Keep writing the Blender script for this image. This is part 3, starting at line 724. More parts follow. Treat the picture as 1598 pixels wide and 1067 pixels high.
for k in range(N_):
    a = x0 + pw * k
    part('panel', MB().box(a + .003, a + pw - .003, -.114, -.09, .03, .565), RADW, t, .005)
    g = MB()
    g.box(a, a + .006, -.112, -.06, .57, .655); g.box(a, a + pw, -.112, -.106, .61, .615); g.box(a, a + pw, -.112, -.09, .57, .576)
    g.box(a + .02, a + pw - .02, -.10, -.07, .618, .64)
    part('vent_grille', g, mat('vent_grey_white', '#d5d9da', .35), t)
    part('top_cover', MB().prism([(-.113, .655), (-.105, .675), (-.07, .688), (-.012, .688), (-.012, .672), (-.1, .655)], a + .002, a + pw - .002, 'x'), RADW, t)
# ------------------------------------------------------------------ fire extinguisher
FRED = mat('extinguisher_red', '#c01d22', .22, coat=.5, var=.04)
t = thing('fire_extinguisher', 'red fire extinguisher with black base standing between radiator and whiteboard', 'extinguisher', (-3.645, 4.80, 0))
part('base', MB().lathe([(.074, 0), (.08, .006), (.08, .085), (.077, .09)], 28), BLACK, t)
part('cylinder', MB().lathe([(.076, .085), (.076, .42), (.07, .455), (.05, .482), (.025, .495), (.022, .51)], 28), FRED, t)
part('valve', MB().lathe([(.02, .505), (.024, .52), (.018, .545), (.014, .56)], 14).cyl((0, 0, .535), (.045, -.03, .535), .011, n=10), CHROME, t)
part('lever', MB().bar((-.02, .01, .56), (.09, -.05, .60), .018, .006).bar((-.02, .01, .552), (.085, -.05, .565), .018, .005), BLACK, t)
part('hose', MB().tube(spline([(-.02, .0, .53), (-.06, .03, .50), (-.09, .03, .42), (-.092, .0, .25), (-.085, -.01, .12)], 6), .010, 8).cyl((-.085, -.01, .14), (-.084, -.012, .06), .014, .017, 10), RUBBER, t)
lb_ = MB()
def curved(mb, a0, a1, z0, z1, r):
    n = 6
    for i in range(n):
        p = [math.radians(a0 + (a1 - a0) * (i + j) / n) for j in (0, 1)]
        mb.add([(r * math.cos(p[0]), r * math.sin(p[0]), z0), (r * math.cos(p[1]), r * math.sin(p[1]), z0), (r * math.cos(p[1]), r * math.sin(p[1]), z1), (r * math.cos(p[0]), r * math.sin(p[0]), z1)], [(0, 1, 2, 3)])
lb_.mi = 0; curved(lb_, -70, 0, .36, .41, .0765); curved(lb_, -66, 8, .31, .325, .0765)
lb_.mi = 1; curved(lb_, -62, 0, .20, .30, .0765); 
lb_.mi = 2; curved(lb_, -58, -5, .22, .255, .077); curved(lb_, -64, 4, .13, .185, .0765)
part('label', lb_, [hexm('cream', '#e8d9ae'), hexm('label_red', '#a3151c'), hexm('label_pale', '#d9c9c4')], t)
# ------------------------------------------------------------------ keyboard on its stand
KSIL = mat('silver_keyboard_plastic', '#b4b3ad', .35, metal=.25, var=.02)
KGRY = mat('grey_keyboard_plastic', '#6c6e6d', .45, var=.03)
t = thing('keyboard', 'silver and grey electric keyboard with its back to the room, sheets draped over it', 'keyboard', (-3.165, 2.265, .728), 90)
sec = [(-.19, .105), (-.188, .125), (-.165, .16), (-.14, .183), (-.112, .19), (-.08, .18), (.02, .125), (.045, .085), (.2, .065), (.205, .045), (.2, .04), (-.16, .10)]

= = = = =

Print the complete listing again, exactly as it stands.

Keep writing the Blender script for this image. This is part 3, starting at line 724. More parts follow. Treat the picture as 1598 pixels wide and 1067 pixels high.
for k in range(N_):
    a = x0 + pw * k
    part('panel', MB().box(a + .003, a + pw - .003, -.114, -.09, .03, .565), RADW, t, .005)
    g = MB()
    g.box(a, a + .006, -.112, -.06, .57, .655); g.box(a, a + pw, -.112, -.106, .61, .615); g.box(a, a + pw, -.112, -.09, .57, .576)
    g.box(a + .02, a + pw - .02, -.10, -.07, .618, .64)
    part('vent_grille', g, mat('vent_grey_white', '#d5d9da', .35), t)
    part('top_cover', MB().prism([(-.113, .655), (-.105, .675), (-.07, .688), (-.012, .688), (-.012, .672), (-.1, .655)], a + .002, a + pw - .002, 'x'), RADW, t)
# ------------------------------------------------------------------ fire extinguisher
FRED = mat('extinguisher_red', '#c01d22', .22, coat=.5, var=.04)
t = thing('fire_extinguisher', 'red fire extinguisher with black base standing between radiator and whiteboard', 'extinguisher', (-3.645, 4.80, 0))
part('base', MB().lathe([(.074, 0), (.08, .006), (.08, .085), (.077, .09)], 28), BLACK, t)
part('cylinder', MB().lathe([(.076, .085), (.076, .42), (.07, .455), (.05, .482), (.025, .495), (.022, .51)], 28), FRED, t)
part('valve', MB().lathe([(.02, .505), (.024, .52), (.018, .545), (.014, .56)], 14).cyl((0, 0, .535), (.045, -.03, .535), .011, n=10), CHROME, t)
part('lever', MB().bar((-.02, .01, .56), (.09, -.05, .60), .018, .006).bar((-.02, .01, .552), (.085, -.05, .565), .018, .005), BLACK, t)
part('hose', MB().tube(spline([(-.02, .0, .53), (-.06, .03, .50), (-.09, .03, .42), (-.092, .0, .25), (-.085, -.01, .12)], 6), .010, 8).cyl((-.085, -.01, .14), (-.084, -.012, .06), .014, .017, 10), RUBBER, t)
lb_ = MB()
def curved(mb, a0, a1, z0, z1, r):
    n = 6
    for i in range(n):
        p = [math.radians(a0 + (a1 - a0) * (i + j) / n) for j in (0, 1)]
        mb.add([(r * math.cos(p[0]), r * math.sin(p[0]), z0), (r * math.cos(p[1]), r * math.sin(p[1]), z0), (r * math.cos(p[1]), r * math.sin(p[1]), z1), (r * math.cos(p[0]), r * math.sin(p[0]), z1)], [(0, 1, 2, 3)])
lb_.mi = 0; curved(lb_, -70, 0, .36, .41, .0765); curved(lb_, -66, 8, .31, .325, .0765)
lb_.mi = 1; curved(lb_, -62, 0, .20, .30, .0765); 
lb_.mi = 2; curved(lb_, -58, -5, .22, .255, .077); curved(lb_, -64, 4, .13, .185, .0765)
part('label', lb_, [hexm('cream', '#e8d9ae'), hexm('label_red', '#a3151c'), hexm('label_pale', '#d9c9c4')], t)
# ------------------------------------------------------------------ keyboard on its stand
KSIL = mat('silver_keyboard_plastic', '#b4b3ad', .35, metal=.25, var=.02)
KGRY = mat('grey_keyboard_plastic', '#6c6e6d', .45, var=.03)
t = thing('keyboard', 'silver and grey electric keyboard with its back to the room, sheets draped over it', 'keyboard', (-3.165, 2.265, .728), 90)
sec = [(-.19, .105), (-.188, .125), (-.165, .16), (-.14, .183), (-.112, .19), (-.08, .18), (.02, .125), (.045, .085), (.2, .065), (.205, .045), (.2, .04), (-.16, .10)]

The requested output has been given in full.